### INFORMATION PROVIDED
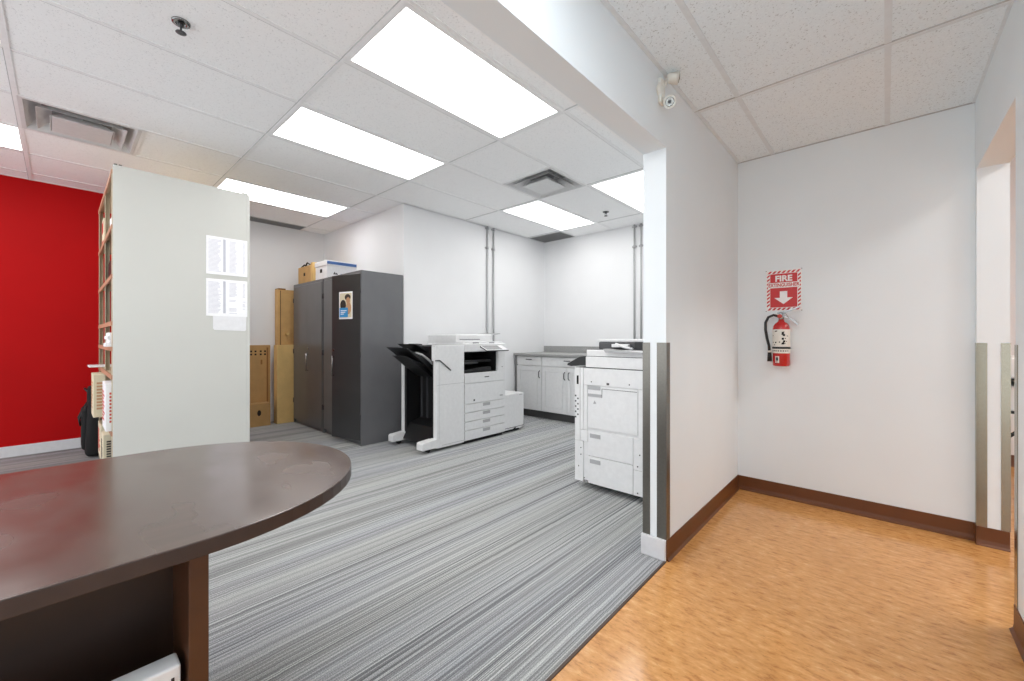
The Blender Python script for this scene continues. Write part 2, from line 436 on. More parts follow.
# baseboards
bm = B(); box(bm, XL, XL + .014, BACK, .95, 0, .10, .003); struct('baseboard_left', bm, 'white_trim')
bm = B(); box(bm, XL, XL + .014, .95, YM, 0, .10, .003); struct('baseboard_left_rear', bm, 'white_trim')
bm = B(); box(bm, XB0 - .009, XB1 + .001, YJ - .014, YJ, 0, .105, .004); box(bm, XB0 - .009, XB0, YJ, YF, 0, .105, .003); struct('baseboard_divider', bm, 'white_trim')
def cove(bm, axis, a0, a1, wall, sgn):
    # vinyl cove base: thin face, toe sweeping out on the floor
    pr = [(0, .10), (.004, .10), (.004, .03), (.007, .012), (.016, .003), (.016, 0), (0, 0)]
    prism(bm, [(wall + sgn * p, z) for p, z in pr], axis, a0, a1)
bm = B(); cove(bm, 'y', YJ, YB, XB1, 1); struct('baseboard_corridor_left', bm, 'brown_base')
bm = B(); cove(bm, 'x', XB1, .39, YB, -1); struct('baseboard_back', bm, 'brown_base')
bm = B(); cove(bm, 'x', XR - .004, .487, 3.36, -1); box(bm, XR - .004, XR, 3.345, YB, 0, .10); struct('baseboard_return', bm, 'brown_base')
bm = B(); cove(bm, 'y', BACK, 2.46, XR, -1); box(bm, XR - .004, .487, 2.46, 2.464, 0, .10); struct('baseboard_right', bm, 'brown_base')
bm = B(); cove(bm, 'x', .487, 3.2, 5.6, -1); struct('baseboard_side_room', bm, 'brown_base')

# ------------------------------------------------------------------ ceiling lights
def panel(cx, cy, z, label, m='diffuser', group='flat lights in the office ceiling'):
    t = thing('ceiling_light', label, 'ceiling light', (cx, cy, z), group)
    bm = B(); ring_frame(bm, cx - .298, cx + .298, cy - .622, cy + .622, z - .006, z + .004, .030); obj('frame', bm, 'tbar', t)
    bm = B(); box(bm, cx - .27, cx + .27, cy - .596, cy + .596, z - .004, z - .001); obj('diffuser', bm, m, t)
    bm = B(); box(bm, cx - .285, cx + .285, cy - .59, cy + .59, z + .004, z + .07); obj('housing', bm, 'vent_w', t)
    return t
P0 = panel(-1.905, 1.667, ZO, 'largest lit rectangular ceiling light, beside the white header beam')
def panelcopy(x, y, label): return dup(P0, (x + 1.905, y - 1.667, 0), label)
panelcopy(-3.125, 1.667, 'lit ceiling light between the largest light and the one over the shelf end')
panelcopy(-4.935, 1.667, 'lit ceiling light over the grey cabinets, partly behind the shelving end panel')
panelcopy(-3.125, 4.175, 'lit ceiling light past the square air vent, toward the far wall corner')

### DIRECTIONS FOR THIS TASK
Transcribe the opening line of the listing above, please, and every line after it through the line with "bm = B(); cove(bm, 'x', .487, 3.2, 5.6, -1);", word for word, without pictures.

### COMPLETE ANSWER
The Blender Python script for this scene continues. Write part 2, from line 436 on. More parts follow.
# baseboards
bm = B(); box(bm, XL, XL + .014, BACK, .95, 0, .10, .003); struct('baseboard_left', bm, 'white_trim')
bm = B(); box(bm, XL, XL + .014, .95, YM, 0, .10, .003); struct('baseboard_left_rear', bm, 'white_trim')
bm = B(); box(bm, XB0 - .009, XB1 + .001, YJ - .014, YJ, 0, .105, .004); box(bm, XB0 - .009, XB0, YJ, YF, 0, .105, .003); struct('baseboard_divider', bm, 'white_trim')
def cove(bm, axis, a0, a1, wall, sgn):
    # vinyl cove base: thin face, toe sweeping out on the floor
    pr = [(0, .10), (.004, .10), (.004, .03), (.007, .012), (.016, .003), (.016, 0), (0, 0)]
    prism(bm, [(wall + sgn * p, z) for p, z in pr], axis, a0, a1)
bm = B(); cove(bm, 'y', YJ, YB, XB1, 1); struct('baseboard_corridor_left', bm, 'brown_base')
bm = B(); cove(bm, 'x', XB1, .39, YB, -1); struct('baseboard_back', bm, 'brown_base')
bm = B(); cove(bm, 'x', XR - .004, .487, 3.36, -1); box(bm, XR - .004, XR, 3.345, YB, 0, .10); struct('baseboard_return', bm, 'brown_base')
bm = B(); cove(bm, 'y', BACK, 2.46, XR, -1); box(bm, XR - .004, .487, 2.46, 2.464, 0, .10); struct('baseboard_right', bm, 'brown_base')
bm = B(); cove(bm, 'x', .487, 3.2, 5.6, -1); struct('baseboard_side_room', bm, 'brown_base')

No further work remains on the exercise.